It can be a challenge to remain a tight-knit community with a population that tops 3,400 families, but St. Paul’s has a blueprint that works. “We have good volunteers!” notes Father Kelly. “That’s how we manage to juggle so many groups and so much interaction,” he says. “Also, this is a pretty stable place. The people who have come in the last 20 years have for the most part stayed.”

What they have built is a parish that not only looks after its own, but also has energy to spare for people in the larger community. Parishioners like to attribute this spirit of giving to Father Kelly. But he disagrees: “St. Paul has a tradition of reaching out that stretches back to at least Msgr. James Heslin’s time (in the 1960s),” he says. “For example, Pablo Towers for the elderly was built and is still owned by the Beaches Christian Service Corp, a joint effort of churches at the beach. Our parish has been very involved from the start; in fact, we have people on the board right now. Then there’s BEAM (Beaches Emergency Assistance Ministry), an interdenominational effort that started out helping transients and now assists the working poor with rent assistance, utility bills, food and so forth. I’m on the board and many parishioners are involved. As a parish, we’ve built five Habitat houses in Jacksonville Beach and along Mayport Road. The way I see it, we’re the largest church at the beach, so we should take a leadership role. Twenty-four percent of the population at the beaches is Catholic. We have a responsibility to help where we can.”

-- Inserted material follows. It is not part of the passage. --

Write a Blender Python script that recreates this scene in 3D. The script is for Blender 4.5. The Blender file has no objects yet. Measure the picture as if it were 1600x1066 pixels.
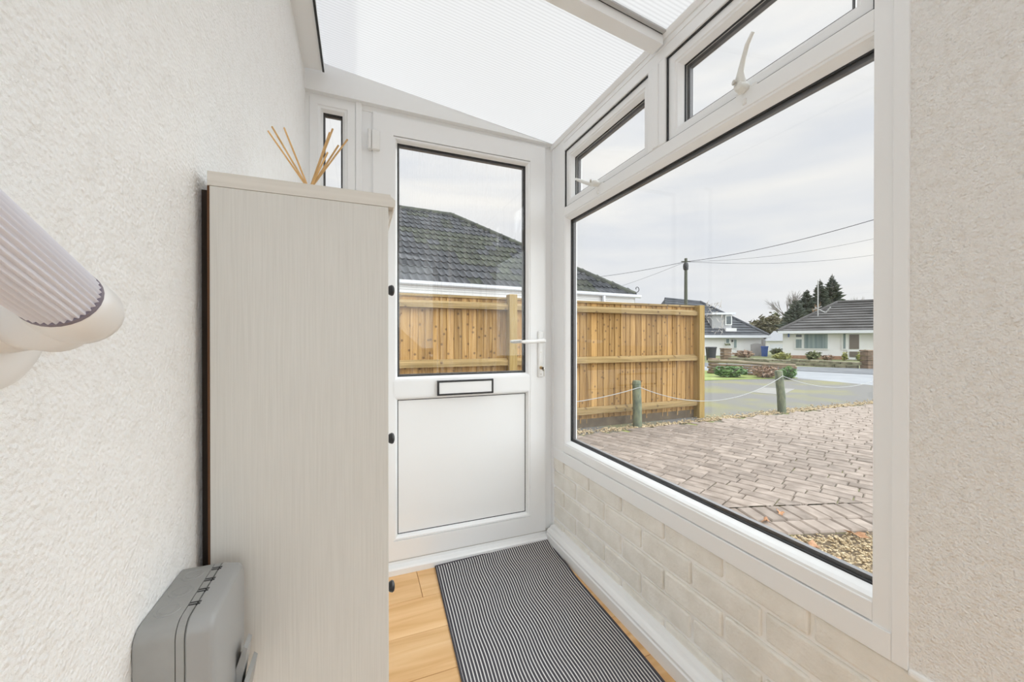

St. Paul parishioners appear to take this sentiment to heart. Parish-sponsored outreach efforts include an active chapter of St. Vincent de Paul, a “cold-night” shelter program for the homeless, and a host of projects – from golf tournaments to weekly Bingo to the annual Beaches Crop Walk – that benefit others. “Keep in mind that this is not a wealthy parish,” says parishioner Mike Hulihan. “You’ve got a lot of people living out here a long time, and property didn’t get so pricey until the last few years. St. Paul’s has always been a blue-collar kind of church. That’s what makes what we do remarkable.”

One of the beneficiaries is the school, where children with financial needs receive tuition assistance drawn from parish support and fundraisers. In turn, St. Paul students are encouraged to embrace the parish’s philosophy of outreach. “This fall, a student drive at the parish school raised almost $14,000 for hurricane victims, says Parent Teacher Alliance president Tammy Pramuka. “We want them to understand how important it is to help others.”

The parish also caters to its children attending public schools. Parishioner Kate Norton notes that the religious education program currently enrolls as many children as the school. All parish children receive the sacraments together. All are invited to participate in group activities like the PTA-sponsored Christmas Carnival – a shopping day and festival for young children – and a fall campout hosted by the Dad’s Club last October that drew 70 families.

It seems fitting that a parish that began as a mission is now involved in supporting its own mission church. This one, to be dedicated to St. Peter and serviced by priests from St. Paul’s. It is located on Girvin Road, about a mile east of Atlantic Boulevard, in an area with no Catholic churches and a heavy concentration of St. Paul parishioners. “The parish has lent the construction money to the diocese,” says Father Kelly. “After many delays, we’re hoping to be finished in about six months. Many people have worked to make this possible. We think it is a good way to manage growth, while preserving the sense of community that is so special at St. Paul.” – Shannon Scruby-Henderson

Father William “Bill” Kelly, pastor of St. Paul’s since 1977, is considered a quiet man, but very pastoral to the people of the community.
The stone and metal baptismal font is prominantly positioned at the front of the sanctuary.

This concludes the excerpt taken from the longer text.